** BEGIN Exercise material **
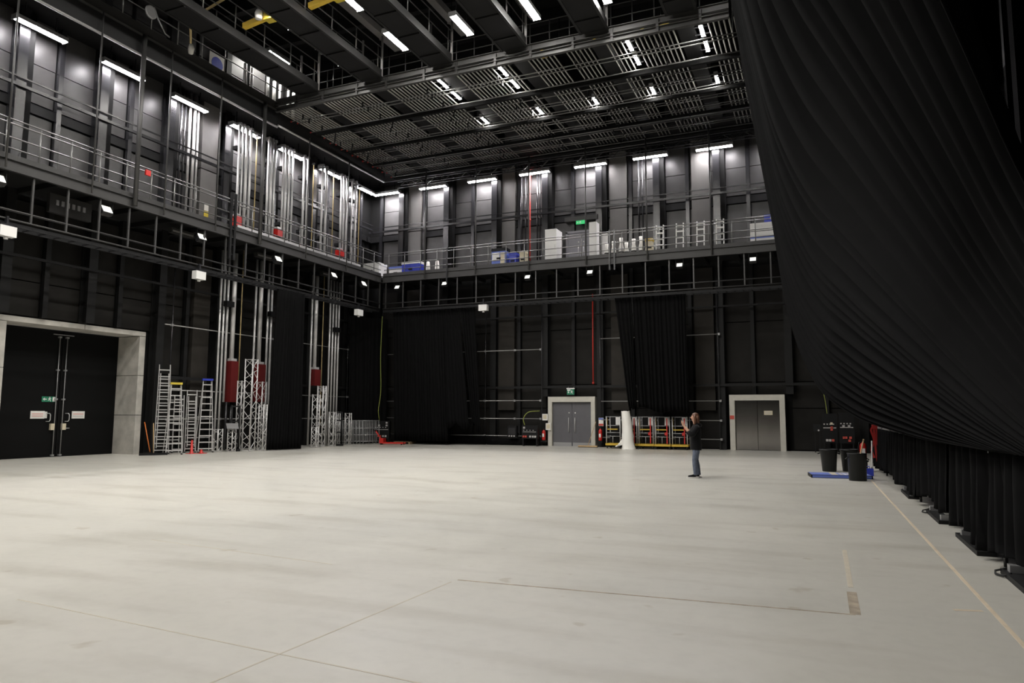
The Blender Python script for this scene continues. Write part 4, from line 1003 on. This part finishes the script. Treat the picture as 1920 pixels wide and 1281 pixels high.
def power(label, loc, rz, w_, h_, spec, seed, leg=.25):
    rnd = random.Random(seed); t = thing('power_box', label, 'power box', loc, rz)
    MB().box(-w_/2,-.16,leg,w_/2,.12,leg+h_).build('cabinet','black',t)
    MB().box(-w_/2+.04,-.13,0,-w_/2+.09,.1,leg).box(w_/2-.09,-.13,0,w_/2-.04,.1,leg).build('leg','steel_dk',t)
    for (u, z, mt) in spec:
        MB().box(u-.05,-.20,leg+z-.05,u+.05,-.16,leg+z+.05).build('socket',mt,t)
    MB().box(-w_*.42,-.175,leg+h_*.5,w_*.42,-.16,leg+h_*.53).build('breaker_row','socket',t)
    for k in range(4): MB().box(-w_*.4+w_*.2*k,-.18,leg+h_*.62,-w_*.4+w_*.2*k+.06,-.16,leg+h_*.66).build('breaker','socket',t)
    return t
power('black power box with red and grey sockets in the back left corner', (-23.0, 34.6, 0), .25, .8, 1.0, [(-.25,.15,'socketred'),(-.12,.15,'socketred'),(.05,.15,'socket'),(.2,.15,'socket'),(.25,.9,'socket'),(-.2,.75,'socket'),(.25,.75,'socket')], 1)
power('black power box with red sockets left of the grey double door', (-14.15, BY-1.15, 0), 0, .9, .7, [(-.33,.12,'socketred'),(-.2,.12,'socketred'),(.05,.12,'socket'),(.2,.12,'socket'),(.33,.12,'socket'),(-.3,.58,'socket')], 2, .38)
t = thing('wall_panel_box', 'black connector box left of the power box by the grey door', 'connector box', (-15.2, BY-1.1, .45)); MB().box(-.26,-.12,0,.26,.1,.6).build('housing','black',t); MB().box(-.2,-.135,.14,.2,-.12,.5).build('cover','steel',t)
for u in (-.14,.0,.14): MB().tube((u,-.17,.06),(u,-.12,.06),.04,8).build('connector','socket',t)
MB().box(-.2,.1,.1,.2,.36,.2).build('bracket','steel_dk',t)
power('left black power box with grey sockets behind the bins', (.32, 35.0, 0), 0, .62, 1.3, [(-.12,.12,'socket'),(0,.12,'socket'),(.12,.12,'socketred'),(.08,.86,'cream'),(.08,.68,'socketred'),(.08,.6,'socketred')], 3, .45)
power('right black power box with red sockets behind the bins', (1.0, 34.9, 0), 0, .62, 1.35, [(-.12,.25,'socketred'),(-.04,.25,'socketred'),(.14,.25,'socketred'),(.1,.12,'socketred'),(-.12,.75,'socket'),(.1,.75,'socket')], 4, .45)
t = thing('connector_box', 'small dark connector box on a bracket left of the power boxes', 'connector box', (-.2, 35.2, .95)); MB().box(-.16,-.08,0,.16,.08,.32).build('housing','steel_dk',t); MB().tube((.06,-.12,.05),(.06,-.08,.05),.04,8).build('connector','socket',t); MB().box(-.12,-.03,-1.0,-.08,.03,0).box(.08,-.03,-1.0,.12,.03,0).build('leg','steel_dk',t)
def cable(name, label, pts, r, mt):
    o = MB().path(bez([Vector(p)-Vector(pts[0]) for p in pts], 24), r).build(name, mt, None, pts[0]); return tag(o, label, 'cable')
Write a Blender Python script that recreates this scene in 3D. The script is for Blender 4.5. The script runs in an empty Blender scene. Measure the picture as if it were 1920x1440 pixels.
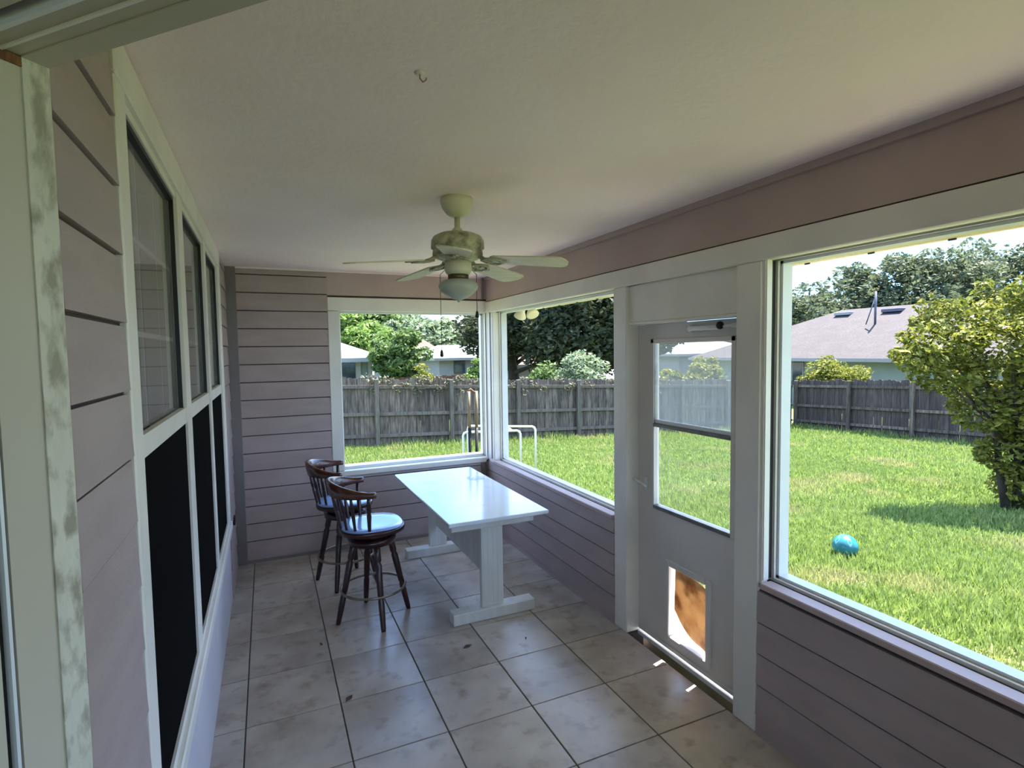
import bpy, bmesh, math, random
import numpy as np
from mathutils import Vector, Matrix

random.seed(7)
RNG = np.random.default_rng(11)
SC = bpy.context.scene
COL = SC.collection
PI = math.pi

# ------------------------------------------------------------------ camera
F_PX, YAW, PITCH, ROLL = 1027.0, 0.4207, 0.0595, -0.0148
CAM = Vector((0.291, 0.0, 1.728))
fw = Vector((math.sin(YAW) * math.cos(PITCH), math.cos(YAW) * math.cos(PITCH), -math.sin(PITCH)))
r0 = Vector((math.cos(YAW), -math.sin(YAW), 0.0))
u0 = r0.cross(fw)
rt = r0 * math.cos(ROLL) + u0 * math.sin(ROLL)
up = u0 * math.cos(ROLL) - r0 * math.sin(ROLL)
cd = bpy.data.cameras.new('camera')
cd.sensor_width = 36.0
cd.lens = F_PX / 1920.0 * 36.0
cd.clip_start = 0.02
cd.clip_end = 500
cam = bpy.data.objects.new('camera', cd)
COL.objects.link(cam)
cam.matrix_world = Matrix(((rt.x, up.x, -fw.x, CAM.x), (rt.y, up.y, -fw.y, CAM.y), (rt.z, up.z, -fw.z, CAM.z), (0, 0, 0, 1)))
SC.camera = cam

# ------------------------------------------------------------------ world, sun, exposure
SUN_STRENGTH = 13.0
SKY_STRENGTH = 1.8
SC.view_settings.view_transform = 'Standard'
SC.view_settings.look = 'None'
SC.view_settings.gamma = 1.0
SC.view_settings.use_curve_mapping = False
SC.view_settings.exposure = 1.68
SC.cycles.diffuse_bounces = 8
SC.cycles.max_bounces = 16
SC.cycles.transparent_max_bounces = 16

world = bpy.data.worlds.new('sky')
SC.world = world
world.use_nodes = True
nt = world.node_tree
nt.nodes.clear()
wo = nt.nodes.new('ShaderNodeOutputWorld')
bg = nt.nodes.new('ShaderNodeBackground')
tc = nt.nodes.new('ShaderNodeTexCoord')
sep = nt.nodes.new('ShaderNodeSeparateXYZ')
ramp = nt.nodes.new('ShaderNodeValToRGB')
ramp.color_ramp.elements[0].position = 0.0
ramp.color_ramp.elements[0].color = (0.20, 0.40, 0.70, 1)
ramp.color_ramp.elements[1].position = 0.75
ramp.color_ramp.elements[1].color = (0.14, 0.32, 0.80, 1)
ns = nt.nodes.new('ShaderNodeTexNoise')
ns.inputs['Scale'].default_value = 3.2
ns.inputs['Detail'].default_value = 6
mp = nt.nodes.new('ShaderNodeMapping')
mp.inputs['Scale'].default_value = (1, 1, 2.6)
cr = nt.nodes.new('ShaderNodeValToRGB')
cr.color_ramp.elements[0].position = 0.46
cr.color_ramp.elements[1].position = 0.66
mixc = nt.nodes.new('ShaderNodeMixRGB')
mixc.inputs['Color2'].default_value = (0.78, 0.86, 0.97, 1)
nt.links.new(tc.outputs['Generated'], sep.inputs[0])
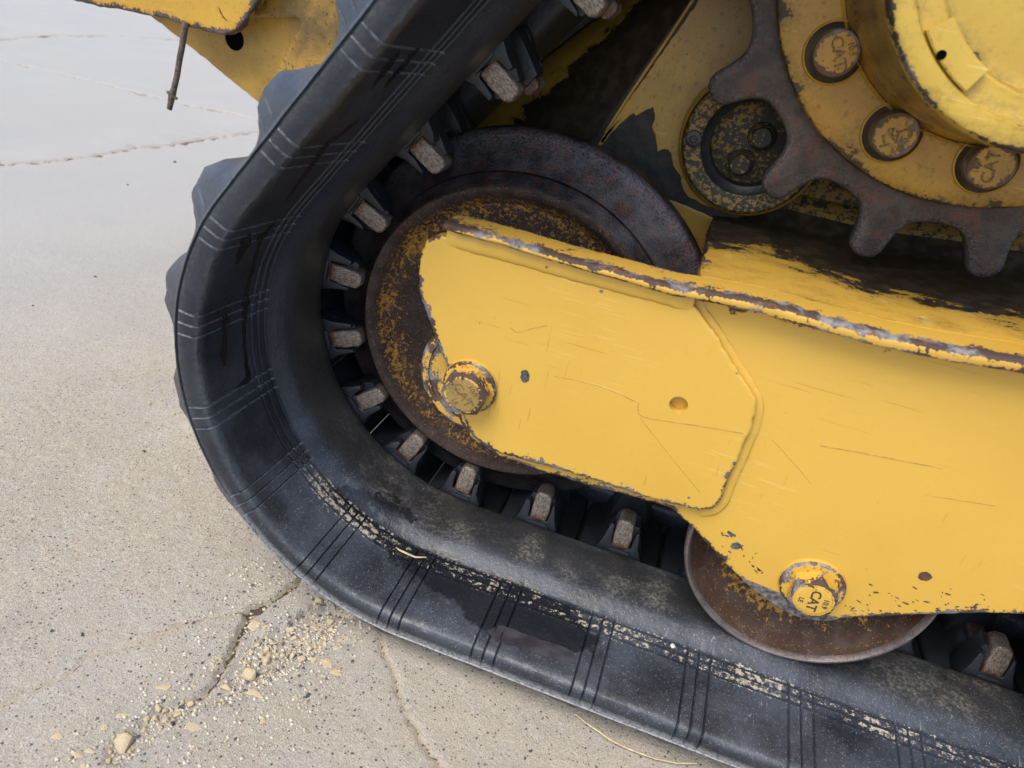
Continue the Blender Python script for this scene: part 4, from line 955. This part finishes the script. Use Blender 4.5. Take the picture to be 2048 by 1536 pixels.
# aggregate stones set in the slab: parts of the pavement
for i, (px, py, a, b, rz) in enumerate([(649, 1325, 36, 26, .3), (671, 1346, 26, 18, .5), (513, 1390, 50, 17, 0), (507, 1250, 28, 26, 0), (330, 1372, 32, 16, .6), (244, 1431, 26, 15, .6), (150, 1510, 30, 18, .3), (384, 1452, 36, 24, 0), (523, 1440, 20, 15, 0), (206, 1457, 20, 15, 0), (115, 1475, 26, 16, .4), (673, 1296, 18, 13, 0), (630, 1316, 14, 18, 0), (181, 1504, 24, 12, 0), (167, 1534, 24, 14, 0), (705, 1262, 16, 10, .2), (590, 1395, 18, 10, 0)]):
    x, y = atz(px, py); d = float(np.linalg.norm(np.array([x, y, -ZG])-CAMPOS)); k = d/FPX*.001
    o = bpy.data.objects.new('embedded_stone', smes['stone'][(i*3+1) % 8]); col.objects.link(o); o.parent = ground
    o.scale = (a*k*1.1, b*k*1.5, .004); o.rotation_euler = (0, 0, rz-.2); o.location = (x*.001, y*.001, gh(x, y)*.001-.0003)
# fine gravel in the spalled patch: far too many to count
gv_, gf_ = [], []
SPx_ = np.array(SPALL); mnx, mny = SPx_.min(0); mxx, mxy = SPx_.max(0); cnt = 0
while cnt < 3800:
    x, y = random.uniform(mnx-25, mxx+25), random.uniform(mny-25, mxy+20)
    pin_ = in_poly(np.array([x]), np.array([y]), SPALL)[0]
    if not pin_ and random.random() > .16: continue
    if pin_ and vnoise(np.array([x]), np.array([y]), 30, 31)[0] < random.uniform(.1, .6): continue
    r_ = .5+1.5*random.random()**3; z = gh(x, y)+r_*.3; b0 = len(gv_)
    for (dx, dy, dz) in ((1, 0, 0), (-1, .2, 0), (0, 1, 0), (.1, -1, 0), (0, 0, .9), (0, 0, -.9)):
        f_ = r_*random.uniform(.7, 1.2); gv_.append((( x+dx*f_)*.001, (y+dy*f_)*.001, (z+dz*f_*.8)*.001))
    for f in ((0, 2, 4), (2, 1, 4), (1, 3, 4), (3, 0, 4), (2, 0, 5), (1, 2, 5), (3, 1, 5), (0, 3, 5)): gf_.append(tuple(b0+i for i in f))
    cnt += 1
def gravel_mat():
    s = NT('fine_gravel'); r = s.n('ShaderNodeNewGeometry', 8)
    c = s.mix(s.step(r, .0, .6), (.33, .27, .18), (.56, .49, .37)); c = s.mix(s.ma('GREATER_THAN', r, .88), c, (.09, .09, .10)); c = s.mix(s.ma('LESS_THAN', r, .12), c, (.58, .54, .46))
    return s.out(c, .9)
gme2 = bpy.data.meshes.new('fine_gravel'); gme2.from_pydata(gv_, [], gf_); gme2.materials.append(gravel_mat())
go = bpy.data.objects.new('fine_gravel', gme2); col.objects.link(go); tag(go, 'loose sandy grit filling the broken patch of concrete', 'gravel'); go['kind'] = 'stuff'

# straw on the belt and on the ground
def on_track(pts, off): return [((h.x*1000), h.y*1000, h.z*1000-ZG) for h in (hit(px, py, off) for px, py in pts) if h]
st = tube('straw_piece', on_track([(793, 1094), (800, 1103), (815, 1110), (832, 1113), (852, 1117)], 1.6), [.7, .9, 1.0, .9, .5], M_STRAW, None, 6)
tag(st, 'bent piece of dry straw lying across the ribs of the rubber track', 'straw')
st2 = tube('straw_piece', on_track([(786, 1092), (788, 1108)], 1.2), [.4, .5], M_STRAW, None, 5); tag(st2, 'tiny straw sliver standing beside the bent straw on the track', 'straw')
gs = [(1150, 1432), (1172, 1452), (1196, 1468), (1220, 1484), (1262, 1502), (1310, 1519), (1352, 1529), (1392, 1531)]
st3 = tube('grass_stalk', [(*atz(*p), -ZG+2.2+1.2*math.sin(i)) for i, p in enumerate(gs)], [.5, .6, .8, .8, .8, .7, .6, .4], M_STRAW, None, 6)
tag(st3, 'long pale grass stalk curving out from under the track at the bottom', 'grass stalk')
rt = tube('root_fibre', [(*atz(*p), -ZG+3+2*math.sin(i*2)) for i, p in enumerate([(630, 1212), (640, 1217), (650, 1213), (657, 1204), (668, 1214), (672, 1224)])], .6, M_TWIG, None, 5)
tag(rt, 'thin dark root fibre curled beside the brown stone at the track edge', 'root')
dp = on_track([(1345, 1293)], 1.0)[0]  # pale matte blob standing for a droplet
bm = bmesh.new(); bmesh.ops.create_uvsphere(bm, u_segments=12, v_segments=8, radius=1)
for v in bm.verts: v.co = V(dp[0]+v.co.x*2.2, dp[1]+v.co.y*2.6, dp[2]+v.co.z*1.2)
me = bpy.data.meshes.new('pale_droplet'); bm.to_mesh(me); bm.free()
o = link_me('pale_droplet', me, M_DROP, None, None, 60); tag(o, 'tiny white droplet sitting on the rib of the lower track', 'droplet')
** END Exercise material **
Task requirements:
Only the lines from the one with "Write a Blender" down to the one with "PI = math.pi" belong in your copy, both ends included; write them out exactly and skip any pictures.

Exercise answer:
Write a Blender Python script that recreates this scene in 3D. The script is for Blender 4.5. The script runs in an empty Blender scene. Measure the picture as if it were 1920x1440 pixels.
import bpy, bmesh, math, random
import numpy as np
from mathutils import Vector, Matrix

random.seed(7)
RNG = np.random.default_rng(11)
SC = bpy.context.scene
COL = SC.collection
PI = math.pi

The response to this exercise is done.